## Collected material
# # # # #
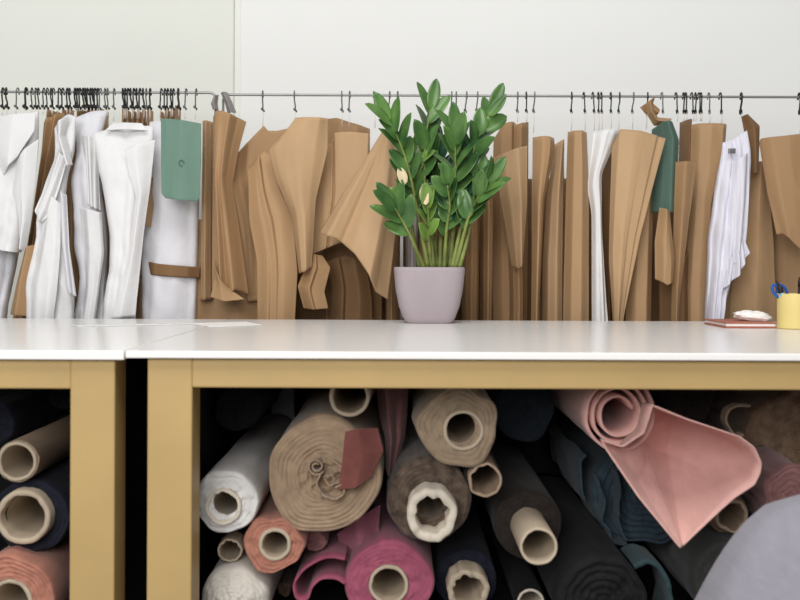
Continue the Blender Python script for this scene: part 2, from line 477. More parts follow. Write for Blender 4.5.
roll('crumpled mauve roll with pleated end, behind the pale lilac cloth', 790, 496, 1.88, 31, 'cloth_mauve', None, length=.17, lump=.007, pitch=.009, amp=.006)
roll('grey-green fabric roll on the shelf beside the pale lilac cloth', 737, 582, onshelf(582, 45), 45, 'cloth_grey_green', None, lump=.005)
roll('bare white tube end at the bottom, under the dark brown roll', 532, 602, onshelf(602, 17), 17, 'cloth_black', 14, 'cardboard_pale', 11, lump=.0002, rag=.0003)
# dark cloth deep under the long table
roll('black fabric roll in the shadowed corner above the white roll', 239, 409, 2.0, 25, 'cloth_black', None, length=.35)
roll('blue-black fabric roll under the rail between taupe and pink rolls', 523, 409, 2.08, 33, 'cloth_teal_dark', None, lump=.005)  # added dark fill; deep shade is put into its colour
roll('dark plum brown fabric roll under the rail past the pink roll', 690, 398, 2.15, 26, 'cloth_dark_brown', None, lump=.006)
o = box('board', (P(272, 0, 2.6).x, P(295, 0, 2.6).x, 2.592, 2.606, .40, .84), M['board_grey'])  # pale upright added where a bright gap shows through
tag(o, 'pale grey board standing in the dark behind the rolls', 'board')
# under the other table
roll('bare tan cardboard tube lying on the navy roll', 18, 463, 1.82, 21, 'cardboard_tan', 20, 'cardboard', 16.2, out=.002, lump=.0004, name='cardboard_tube', cat='tube')
roll('navy fabric roll whose thick pale core sticks out', 27, 521, 1.82, 40, 'cloth_navy', 27.5, 'cardboard', 21.5, out=.025, te=(-3, -2), rag=.0014)
roll('salmon pink fabric roll at the bottom under the navy roll', 12, 602, onshelf(602, 47), 47, 'cloth_peach', 22, 'cardboard', 17, pitch=.007, amp=.003)
roll('dark blue fabric roll lying above the bare cardboard tube', -6, 424, 1.95, 22, 'cloth_navy', None, lump=.004)
roll('dark red fabric roll standing out among black cloth', 47, 428, 2.2, 12, 'cloth_dark_red', None)
roll('black fabric roll just under the gold rail of the garment table', 62, 398, 2.05, 14, 'cloth_black', None, lump=.004)

# pale cloth heaped in front of the table
def heap():
    V = []; FA = []; n = 80; nz = 40
    c = P(824, 600, 1.50)
    rx, ry, h = .212, .13, CZ - (486 - HZ) * 1.50 / F
    for j in range(nz + 1):
        t = j / nz
        z = h * (1 - t)
        k = (min(1, t / .38)) ** .36 if t > 0 else 0
        k *= 1 + .12 * t
        for i in range(n):
            a = 2 * PI * i / n
            f = 1 + (.05 * t + .015) * math.sin(7 * a + 1.3 + 2 * t) + .03 * noise.noise(Vector((math.cos(a) * 2, math.sin(a) * 2, t * 4)))
            V.append((c.x + rx * k * f * math.cos(a), 1.50 + ry * k * f * math.sin(a), z - .05 * k * math.cos(a) * -1 * (1 - t) * .0 + .03 * (1 - t) * k * math.cos(a)))
    for j in range(nz):
        for i in range(n):
            a = j * n + i; b = j * n + (i + 1) % n
            FA.append((a, b, b + n, a + n))
    FA.append(tuple(range(nz * n, nz * n + n)))
    o = mesh('draped_cloth', V, FA, M['cloth_lilac_grey'])
    tag(o, 'pale lilac-grey cloth heaped up in front of the fabric rolls', 'cloth')
heap()

# ------------------------------------------------------------------ clothes racks
RY = 2.95
def rack(label, xa, xb, z, bent):
    """rail with both ends bent down into posts on a foot bar; xa, xb world x"""
    t = thing('clothes_rack', label, 'clothes rack', ((xa + xb) / 2, RY, 0))
    mb = MB(); path = []
    r = .016
    for i in range(9):
        a = PI - (PI / 2) * i / 8
        path.append((xa + r + r * math.cos(a), RY, z - r + r * math.sin(a)))
    for i in range(9):
        a = PI / 2 - (PI / 2) * i / 8
        path.append((xb - r + r * math.cos(a), RY, z - r + r * math.sin(a)))
    mb.tube(path, .0034, 10)
    mb.build('rail', M['steel'], t)
    for x in (xa, xb):
        m2 = MB(); m2.tube([(x, RY, z - r + .001), (x, RY, .014)], .0034, 10); m2.build('post', M['steel'], t)
        m2 = MB(); m2.tube([(x, RY - .16, .007), (x, RY + .22, .007)], .006, 10); m2.build('foot', M['steel'], t)
    return t
ZL = P(0, 93.6, RY).z; ZR = P(0, 95.4, RY).z
rack('steel clothes rack with bent rail, carrying the white garments and green card', -2.0, P(215, 0, RY).x, ZL, True)
rack('steel clothes rack with bent rail, carrying the brown patterns behind the plant', P(222.5, 0, RY).x, 2.0, ZR, True)

o = thing('cloth_tie', 'grey cloth strip tied where the two bent rail ends meet', 'cloth tie', P(226, 113, 2.93))
sheet('strip', [(220, 93), (224, 103), (227, 114)], [(226, 93), (231, 103), (235, 113)], 2.935, M['cloth_tie_grey'], [(0, 1), (.5, -.6), (1, 1)], parent=o, th=.003)
sheet('strip', [(212, 98), (210, 104), (212, 110)], [(217, 95), (216, 104), (217, 111)], 2.94, M['cloth_tie_grey'], [(0, 1), (.5, -.6), (1, 1)], parent=o, th=.003)
ORD = ['first', 'second', 'third', 'fourth', 'fifth', 'sixth', 'seventh', 'eighth', 'ninth', 'tenth']
def hook(px, label, dark=True, drop=118, group=None, thick=1.0):
    z = ZL if px < 218 else ZR
    x = P(px, 0, RY).x
    t = thing('pattern_hook', label, 'hook', (x, RY, z - .06), group)
    mb = MB(); r = .0082; path = []
    lean = random.uniform(-.5, .5)
    zc = z + .0045 - r; st_ = 1.75
    for i in range(13):
        a = R2(-20) + R2(215) * i / 12
        y = r * math.cos(a); path.append((x - lean * .3 * y, RY + y, zc + r * (st_ if math.sin(a) > 0 else 1) * math.sin(a)))
    path.append((x + lean * .004, RY - r * .6, zc - .014)); path.append((x + lean * .008, RY, zc - .024)); path.append((x + lean * .008, RY, zc - .034))
    mb.tube(path, .0018 * thick, 6)
    mb.build('hook_wire', M['hook_black' if dark else 'hook_grey'], t)
    xb = x + lean * .008
    m2 = MB(); m2.tube([(xb - .002, RY - .006, zc - .034), (xb + .002, RY + .006, zc - .040)], .0034 * thick, 6); m2.build('toggle', M['hook_black' if dark else 'hook_grey'], t)
    zb = P(0, drop, RY).z
    m3 = MB(); m3.tube([(xb, RY - .002, zc - .036), (xb + .001, RY - .004, (zc + zb) / 2 - .02), (xb, RY - .002, zb)], .0011, 5); m3.build('cord', M['cord'], t)
    return t
def cluster(xs, label, dark, drop, thick=1.0, group=None):
    for x in xs: hook(x + random.uniform(-.3, .3), label, dark, drop, group or label, thick)
cluster([2, 5.2], 'black hook of the pair nearest the outer end of the garment rail', True, 118, 1.3)
hook(17, 'lone grey hook, second group in from the rail end above the white jacket', False, 116)
hook(25.5, 'thickest black hook, standing above the white jacket shoulder', True, 112, thick=1.7)
cluster([31, 35, 38, 43, 47, 50, 53], 'thin dark hook in the loose group above the brown pattern by the jacket', True, 116, 1.0)
cluster([59, 62, 66.5, 69], 'dark hook in the small group above the open-collared white garment', True, 116, 1.2)
cluster([74.5, 77, 79.5, 82, 84.5, 87, 89.5, 92, 94.5, 97], 'black hook in the densest group, above the narrow lilac-white garment', True, 113, 1.3)
cluster([100, 104.5, 107], 'grey hook just past the densest group of black hooks', False, 120)
hook(113.5, 'lone grey hook between the two dense groups of black hooks', False, 122)
cluster([122, 124.5, 127.2, 130, 133, 136, 139, 142], 'black hook in the dense group above the boxy white top', True, 120, 1.25)
hook(145.5, 'olive-tinged last but one hook above the boxy white top', False, 124)
hook(149.5, 'tall black hook ending the group above the boxy white top', True, 122, thick=1.3)
cluster([161, 164, 167, 170, 173], 'dark hook in the short group above the green card', True, 118, 1.1)
hook(177.5, 'long black hook at the end of the group above the green card', True, 117, thick=1.5)
hook(185.5, 'lone grey hook above the corner of the green card', False, 120)
hook(195.5, 'last grey hook before the bent rail ends', False, 120)
for i, x in enumerate((262, 293.5, 341, 349, 373, 389, 397)):
    hook(x, '%s thin grey hook on the brown pattern rail, counted from its bent end' % ORD[i], False, 128)
for i, x in enumerate((451, 455.5, 466, 477)):
    hook(x, '%s of the four thin grey hooks seen behind the plant crown' % ORD[i], False, 125)
for i, x in enumerate((517, 525.5, 534)):
    hook(x, '%s of the three grey hooks just past the plant' % ORD[i], i == 1, 122 + 10 * (i == 2))
for i, x in enumerate((571, 583, 592, 597.5, 600.5, 610, 619)):
    hook(x, '%s hook in the group of seven above the white sheet' % ORD[i], True, 130)
for i, x in enumerate((633, 647, 661)):
    hook(x, '%s of the three hooks around the twisted kraft paper strip' % ORD[i], i == 1, 128)
cluster([675, 683, 685, 691, 695, 698, 700], 'dark hook in the crowded group beside the green cloth', True, 120, 1.1)
hook(708, 'slanting thin hook ending the crowded group beside the green cloth', False, 122)
hook(719.5, 'dark hook standing alone beside the striped lilac blouse', True, 122, thick=1.2)
hook(740.5, 'dark hook carrying the striped lilac blouse', True, 114, thick=1.5)
hook(798.5, 'dark hook carrying the broad brown pattern above the pen cup', True, 132, thick=1.5)

# ------------------------------------------------------------------ brown paper patterns
def pat(label, L, R, Y, ki=0, pt=None, pb=None, T=(), B=(), **k):
    return sheet('hanging_paper_pattern', L, R, Y, KR[ki], pt, pb, T, B, label=label, cat='paper pattern', **k)
CONV = [(0, 5), (.2, 1.2), (.5, -.8), (.8, 1.0), (1, 5)]
pat('narrow upright brown pattern beside the green card', [(199, 121), (198, 200), (197, 302)], [(212, 122), (212, 200), (213, 300)], 2.86, 0, CONV)
pat('brown pattern with curled lower corner, second from the green card', [(212, 118), (212, 200), (212, 290)], [(244, 121), (236, 150), (230, 185), (238, 235), (247, 296)], 2.81, 1,
    [(0, 1), (.35, -1.2), (.6, -2.2), (.78, 1.5), (1, 3)], [(0, 0), (.3, -2.5), (.5, 0), (.7, -2), (1, 4)], T=[(215, 112), (222, 112), (240, 119)], B=[(220, 284), (227, 297), (236, 290)])
pat('wide brown pattern whose lower band shows beneath the curled one', [(196, 220), (192, 300), (188, 420)], [(258, 220), (258, 300), (258, 420)], 2.90, 1)
pat('brown pattern with saddle-shaped dip and rolled side edge', [(231, 166), (228, 190), (240, 240), (247, 303)], [(292, 126), (290, 200), (270, 300)], 2.88, 1,
    [(0, -3), (.1, -3.6), (.2, -1), (.35, 2), (1, 3)], [(0, 2), (1, 3)], T=[(246, 142), (262, 125), (266, 130), (276, 130)])
pat('tall narrow brown pattern reaching the table, front of the saddle-dipped one', [(247, 168), (248, 220), (256, 262), (257, 330), (257, 420)], [(270, 155), (278, 188), (292, 218), (297, 272), (294, 330), (292, 420)], 2.83, 0,
    [(0, 1.5), (.5, -1), (.56, .8), (1, 1.2)], [(0, 2), (.3, -1), (.36, .4), (.7, -1), (1, 2)], T=[(256, 160), (263, 151)])
pat('broad light brown pattern with a flat top and slanting shoulder', [(290, 124), (267, 150), (275, 180), (291, 217), (298, 274)], [(327, 118), (327, 150), (315, 200), (311, 268)], 2.78, 2,
    [(0, 2), (.15, .5), (.5, -1.0), (.8, -.4), (1, 1.5)], [(0, 3), (.3, -.5), (.6, -1.2), (1, 1.5)], T=[(295, 118), (311, 118)], B=[(305, 272)])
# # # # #
## Exercise task
Reproduce exactly the run of lines that opens the listing and closes with the line holding "roll('black fabric roll just". Pictures are excluded.

## Task output
Continue the Blender Python script for this scene: part 2, from line 477. More parts follow. Write for Blender 4.5.
roll('crumpled mauve roll with pleated end, behind the pale lilac cloth', 790, 496, 1.88, 31, 'cloth_mauve', None, length=.17, lump=.007, pitch=.009, amp=.006)
roll('grey-green fabric roll on the shelf beside the pale lilac cloth', 737, 582, onshelf(582, 45), 45, 'cloth_grey_green', None, lump=.005)
roll('bare white tube end at the bottom, under the dark brown roll', 532, 602, onshelf(602, 17), 17, 'cloth_black', 14, 'cardboard_pale', 11, lump=.0002, rag=.0003)
# dark cloth deep under the long table
roll('black fabric roll in the shadowed corner above the white roll', 239, 409, 2.0, 25, 'cloth_black', None, length=.35)
roll('blue-black fabric roll under the rail between taupe and pink rolls', 523, 409, 2.08, 33, 'cloth_teal_dark', None, lump=.005)  # added dark fill; deep shade is put into its colour
roll('dark plum brown fabric roll under the rail past the pink roll', 690, 398, 2.15, 26, 'cloth_dark_brown', None, lump=.006)
o = box('board', (P(272, 0, 2.6).x, P(295, 0, 2.6).x, 2.592, 2.606, .40, .84), M['board_grey'])  # pale upright added where a bright gap shows through
tag(o, 'pale grey board standing in the dark behind the rolls', 'board')
# under the other table
roll('bare tan cardboard tube lying on the navy roll', 18, 463, 1.82, 21, 'cardboard_tan', 20, 'cardboard', 16.2, out=.002, lump=.0004, name='cardboard_tube', cat='tube')
roll('navy fabric roll whose thick pale core sticks out', 27, 521, 1.82, 40, 'cloth_navy', 27.5, 'cardboard', 21.5, out=.025, te=(-3, -2), rag=.0014)
roll('salmon pink fabric roll at the bottom under the navy roll', 12, 602, onshelf(602, 47), 47, 'cloth_peach', 22, 'cardboard', 17, pitch=.007, amp=.003)
roll('dark blue fabric roll lying above the bare cardboard tube', -6, 424, 1.95, 22, 'cloth_navy', None, lump=.004)
roll('dark red fabric roll standing out among black cloth', 47, 428, 2.2, 12, 'cloth_dark_red', None)
roll('black fabric roll just under the gold rail of the garment table', 62, 398, 2.05, 14, 'cloth_black', None, lump=.004)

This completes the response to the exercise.